It's not really meaningful to compare production cost to retail price, that ignores all the other costs and markups along the way. Here I'm crudely comparing $/kWh for your solar idea to nuclear, which is pretty expensive.

1.3 trillion kWh/year = 140GW

Solar, assuming power can be stored/sold elsewhere to ignore nighttime:
Setup cost, 140GW of solar panels: $5700/kW
Setup cost, other: ?
fuel: 0
other ongoing costs: ?
Cost over 25 years: 5700/kW / (25*365*24)
= $0.026 /kWh

Nuclear:
Setup cost: $2000-5000 / kW (http://en.wikipedia.org/wiki/Economics_o..._cost_estimates)
fuel 0.0071 $/kWh (http://www.world-nuclear.org/info/inf02.html)
other ongoing costs: ?
Cost over 25 years: $4000/kW / (25*365*24) + fuel = $0.018/kWh + $0.0071/kWh
= $0.025/kWh

So they end up about the same, but for solar I ignored labour, land, maintenance, etc. For nuclear I ignored maintenance. That means this result is inconclusive, but certainly doesn't show any clear advantage of solar. For solar PV there's also the impossibility of storing power overnight and adjusting generation to match variations in demand, so it can never be the major power source.

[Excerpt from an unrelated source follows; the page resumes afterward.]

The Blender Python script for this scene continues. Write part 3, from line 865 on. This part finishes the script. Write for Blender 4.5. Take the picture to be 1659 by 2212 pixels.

Someone else has done it properly for Australia, this shows solar PV as the MOST EXPENSIVE of many existing power sources:

http://en.wikipedia.org/wiki/Relative_co...fferent_sources


If you're generating power at twice cost of your competitors, and selling it at the same price in a competitive market, you're bound to fail.